選択肢2 誤り。ハーズバーグの二要因理論(動機づけ-衛生理論)では, 職務満足を動機づけ要因衛生要因に分類しています。前者は, 承認,責任, 昇進などがその例で, 後者の例は, 給与や対人関係などがそれに当たります。労働条件は衛生要因ですが, これは不十分であれば不満足だが, 充たされてもそれだけで職務満足を高めることはありません。例えば給料めっちゃ良くても, 非常にやりがいのない仕事で職務満足は高まりませんよね。一方, 責任ややりがいなどの動機づけ要因が高くても最低限の給与などが保障されていなければ職務満足が高まりません。このように職務満足はプラスマイナスの単純な関係ではないことがこの理論の面白いところです。

選択肢3 誤り。

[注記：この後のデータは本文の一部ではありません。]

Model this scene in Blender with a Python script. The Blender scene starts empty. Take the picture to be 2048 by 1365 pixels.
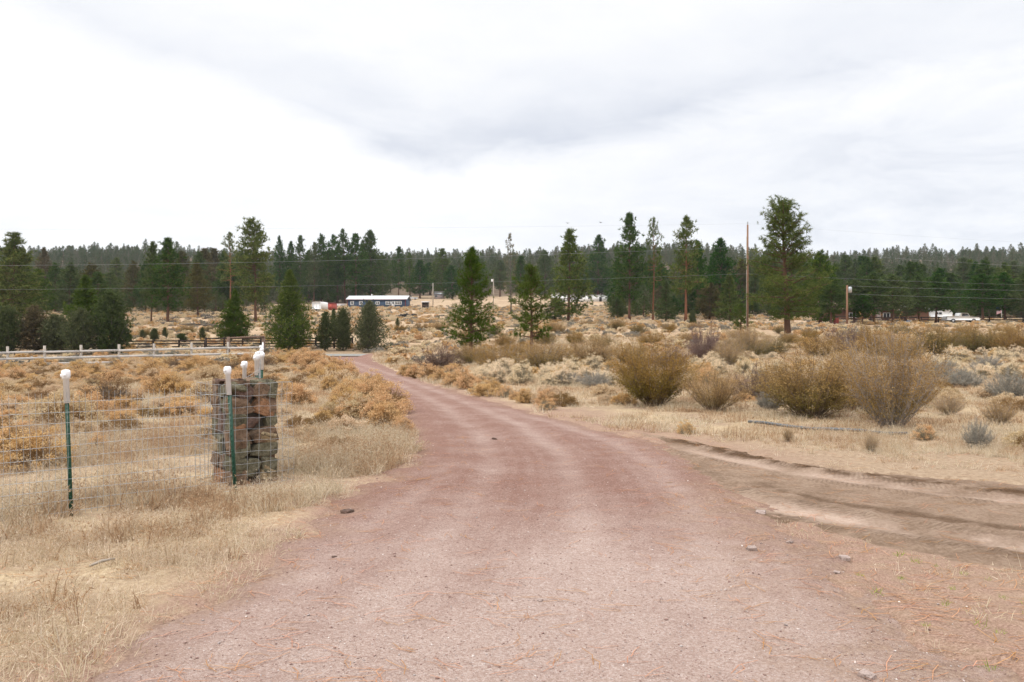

マクレランドは, 職場における仕事での欲求を中心に検討した欲求理論で有名です。達成欲求, 権力欲求, 親和欲求, 回避欲求に分類し, それぞれの特徴を記述しました。達成動機が高い人は, 自分の手でやることを望み, 中程度のリスクを好みます。これが選択肢の説明ですね。権力欲求の高い人は, 競争が激しく, 地位や身分を重視する状況を好みます。また, 親和欲求が高い人は, 他者からよく見てもらいたい, 好かれたいという願望が強く, 回避欲求が高い人は, 失敗や困難な状況を回避しようという傾向が強いといえます。

選択肢4 誤り。期待理論では人は, 3つの要因 (期待, 誘意性, 手段性)の積でモチベーションの大きさが決まるとされます。ここでいう期待は他者からの期待というよりも, 自分の努力が仕事の成果に結びつく期待を意味しています。

選択肢5 誤り。ロックの目標設定理論では, 困難で明確な目標は人を動機づけるとします。目標は明確であることが必要なため, 「頑張れ」などの客観的でない声掛けはあまり重視されません。

さて長かった。今日はここまでー。